Question: Since when must drivers with a handicapped placard pay for parking in a municipal lot if an attendant is working? When did this change take effect? Who made this change?
Answer: Since Jan. 1, when a law approved by Honolulu’s City Council and mayor in July 2014 took effect. Ordinance 14-25 repealed “the free parking provision for city parking lots with an attendant because the attendant can assist disabled persons making payments and there are no accessibility issues with meters,” according to an announcement in November 2014 from the city’s Department of Transportation Services.
Charging motorists who have disability placards the standard rate at city parking lots that are staffed by an attendant is consistent with state policy at state-owned lots with parking attendants, according to the announcement.
A public hearing about the change was held on Oct. 29, 2014, according to the city.
Metered parking remains free (within limits) for motorists with valid disability placards because there is no attendant to assist. Parking is free for 2.5 hours or the maximum amount of time on the meter, whichever is longer.
You are not the only Kokua Line reader to recently notice this change and write or call in.
Some confusion may stem from the mistaken belief that free parking is an entitlement for motorists with disability placards, when actually it is intended to address a civil rights issue, namely the risk of being deprived a parking space or being ticketed for failure to pay because the disabled motorist is unable to feed the meter. That inaccessibility issue disappears when an attendant is waiting to receive the payment, said Francine Wai, executive director of the state’s Disability and Communication Access Board.

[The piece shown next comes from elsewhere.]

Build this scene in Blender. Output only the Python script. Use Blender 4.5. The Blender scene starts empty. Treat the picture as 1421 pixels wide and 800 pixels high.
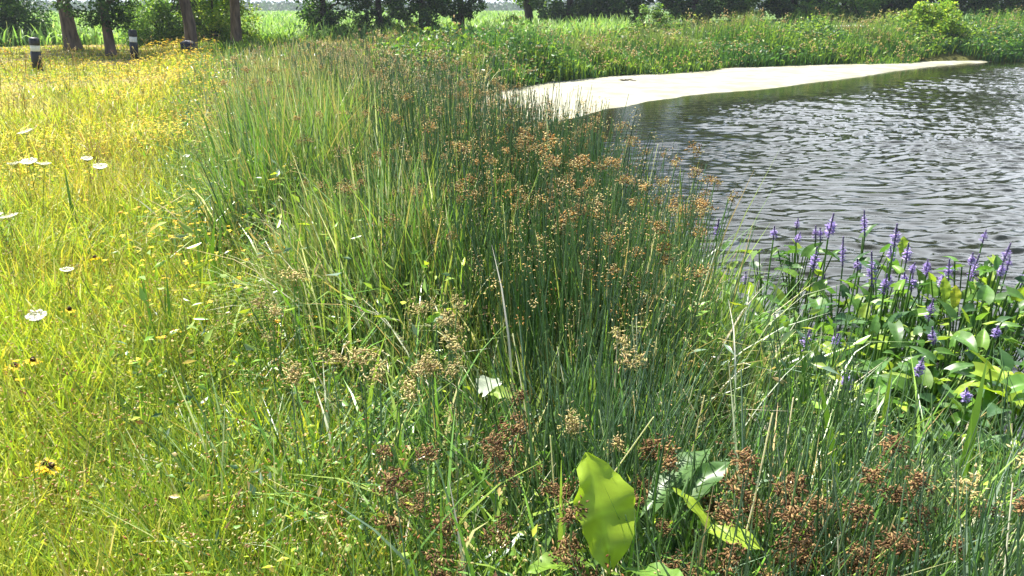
import bpy, math, random
import numpy as np
from mathutils import Vector

R = math.radians
S = bpy.context.scene
COL = S.collection
rng = np.random.default_rng(7)

# ------------------------------------------------------------------ camera, sky, sun, exposure
EYE, PITCH, F = 1.70, R(19.9), 1073.0
cam = bpy.data.cameras.new('camera')
camera = bpy.data.objects.new('camera', cam)
COL.objects.link(camera)
camera.location = (0, 0, EYE)
camera.rotation_euler = (R(90) - PITCH, 0, 0)
cam.sensor_width = 36.0
cam.lens = 36.0 * F / 1421.0
cam.clip_start, cam.clip_end = 0.05, 9000
S.camera = camera

SUN_EL, SUN_AZ = R(60), R(-42)          # azimuth from +Y, clockwise: high, ahead and to the left
sdir = Vector((math.sin(SUN_AZ) * math.cos(SUN_EL), math.cos(SUN_AZ) * math.cos(SUN_EL), math.sin(SUN_EL)))
sun = bpy.data.lights.new('sun', 'SUN')
sun.energy, sun.angle, sun.color = 5.0, R(0.5), (1.0, 0.95, 0.86)
sun_o = bpy.data.objects.new('sun', sun)
COL.objects.link(sun_o)
sun_o.rotation_euler = sdir.to_track_quat('Z', 'Y').to_euler()

world = bpy.data.worlds.new('World')
S.world = world
world.use_nodes = True
wn, wl = world.node_tree.nodes, world.node_tree.links
wn.clear()
w_out = wn.new('ShaderNodeOutputWorld')
w_bg = wn.new('ShaderNodeBackground'); w_bg.inputs[1].default_value = 0.072
w_sky = wn.new('ShaderNodeTexSky'); w_sky.sky_type = 'NISHITA'; w_sky.sun_disc = False
w_sky.sun_elevation, w_sky.sun_rotation = SUN_EL, SUN_AZ
w_tc = wn.new('ShaderNodeTexCoord')
w_map = wn.new('ShaderNodeMapping'); w_map.inputs['Scale'].default_value = (1.0, 1.0, 2.2)
w_no = wn.new('ShaderNodeTexNoise'); w_no.inputs['Scale'].default_value = 3.1
w_no.inputs['Detail'].default_value = 7; w_no.inputs['Roughness'].default_value = 0.56
w_cr = wn.new('ShaderNodeValToRGB')
w_cr.color_ramp.elements[0].position, w_cr.color_ramp.elements[1].position = 0.50, 0.62
w_mx = wn.new('ShaderNodeMix'); w_mx.data_type = 'RGBA'
w_mx.inputs['B'].default_value = (19.0, 20.2, 22.0, 1)
wl.new(w_tc.outputs['Generated'], w_map.inputs[0]); wl.new(w_map.outputs[0], w_no.inputs['Vector'])
w_dot = wn.new('ShaderNodeVectorMath'); w_dot.operation = 'DOT_PRODUCT'
w_dot.inputs[1].default_value = (math.sin(R(30)) * math.cos(R(38)), math.cos(R(30)) * math.cos(R(38)), math.sin(R(38)))   # towards an unseen bright cloud, added to whiten the water's reflections
w_mr = wn.new('ShaderNodeMapRange'); w_mr.inputs['From Min'].default_value = 0.75; w_mr.inputs['From Max'].default_value = 1.0
w_mr.inputs['To Min'].default_value = -0.20; w_mr.inputs['To Max'].default_value = 0.16
w_add = wn.new('ShaderNodeMath'); w_add.operation = 'ADD'
wl.new(w_tc.outputs['Generated'], w_dot.inputs[0]); wl.new(w_dot.outputs['Value'], w_mr.inputs['Value'])
wl.new(w_mr.outputs[0], w_add.inputs[0]); wl.new(w_no.outputs['Fac'], w_add.inputs[1])
wl.new(w_add.outputs[0], w_cr.inputs[0]); wl.new(w_cr.outputs[0], w_mx.inputs['Factor'])
wl.new(w_sky.outputs[0], w_mx.inputs['A']); wl.new(w_mx.outputs['Result'], w_bg.inputs[0])
wl.new(w_bg.outputs[0], w_out.inputs[0])

S.view_settings.view_transform = 'Standard'
S.view_settings.look = 'None'
S.view_settings.gamma = 1.0
S.view_settings.use_curve_mapping = False
S.view_settings.exposure = 1.5
S.cycles.use_denoising = True
S.cycles.max_bounces = 7
S.cycles.diffuse_bounces = 3
S.cycles.glossy_bounces = 3
S.cycles.transmission_bounces = 4
S.cycles.volume_bounces = 0
S.cycles.caustics_reflective = False
S.cycles.caustics_refractive = False
S.cycles.sample_clamp_indirect = 6

# ------------------------------------------------------------------ projection helper (pixel of the photo -> world point)
cp, sp = math.cos(PITCH), math.sin(PITCH)


def ray(px, py):
    u, v = px - 710.5, 400.0 - py
    return np.array([u, F * cp + v * sp, -F * sp + v * cp])


def at(px, py, z=0.0):
    d = ray(px, py)
    t = (z - EYE) / d[2]
    return d[0] * t, d[1] * t, z


def at_y(px, py, Y):
    d = ray(px, py)
    t = Y / d[1]
    return d[0] * t, Y, EYE + d[2] * t


# ------------------------------------------------------------------ materials
def new_mat(name):
    m = bpy.data.materials.new(name)
    m.use_nodes = True
    m.node_tree.nodes.clear()
    return m, m.node_tree.nodes, m.node_tree.links


def foliage_mat(name, transl=0.4, rough=0.42, spec=0.5, vary=0.25, tboost=(1.25, 1.3, 0.75)):
    """leaf surface: the plant's own colour from the 'tint' attribute, glossy cuticle, light shining through"""
    m, n, l = new_mat(name)
    out = n.new('ShaderNodeOutputMaterial')
    at_ = n.new('ShaderNodeAttribute'); at_.attribute_name = 'tint'
    oi = n.new('ShaderNodeObjectInfo')
    mr = n.new('ShaderNodeMapRange'); mr.inputs['To Min'].default_value = 1 - vary; mr.inputs['To Max'].default_value = 1 + vary
    l.new(oi.outputs['Random'], mr.inputs['Value'])
    hs = n.new('ShaderNodeHueSaturation')
    l.new(at_.outputs['Color'], hs.inputs['Color']); l.new(mr.outputs[0], hs.inputs['Value'])
    pb = n.new('ShaderNodeBsdfPrincipled')
    pb.inputs['Roughness'].default_value = rough
    pb.inputs['Specular IOR Level'].default_value = spec
    l.new(hs.outputs[0], pb.inputs['Base Color'])
    tr = n.new('ShaderNodeBsdfTranslucent')
    mul = n.new('ShaderNodeMix'); mul.data_type = 'RGBA'; mul.blend_type = 'MULTIPLY'
    mul.inputs['Factor'].default_value = 1.0
    mul.inputs['B'].default_value = (*tboost, 1)
    l.new(hs.outputs[0], mul.inputs['A']); l.new(mul.outputs['Result'], tr.inputs['Color'])
    mx = n.new('ShaderNodeMixShader'); mx.inputs[0].default_value = transl
    l.new(pb.outputs[0], mx.inputs[1]); l.new(tr.outputs[0], mx.inputs[2]); l.new(mx.outputs[0], out.inputs[0])
    return m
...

“You do have to pay if there’s an attendant. The free parking is due to an inaccessibility issue, the physical barrier of not being able to climb up on the curb or feed the meter,” said Wai. “It was never meant as a discount for disabled people.”
Policies may vary when a parking lot is governed by an attendant or drop box, which leads us to the next question.
Q: Is it a law that you have to pay a normal rate for drop-box and ticket parking even though you have a handicap pass?
A: Regarding parking privileges for those with a disabled-person parking permit, Hawaii Revised Statutes 291-55 states that:
“Any vehicle displaying special license plates, a removable windshield placard, or a temporary removable windshield placard issued under this part shall be permitted to park, without payment of metered parking fees, in any metered parking space for a maximum of two-and-a-half hours or the maximum amount of time the meter allows, whichever is longer. All parking fees not specifically exempted under this part shall remain in effect.”
Drop-box lots, where motorists place payments in a central receptacle, and parking lots staffed by an attendant are not metered and therefore are not covered under the law, Wai said.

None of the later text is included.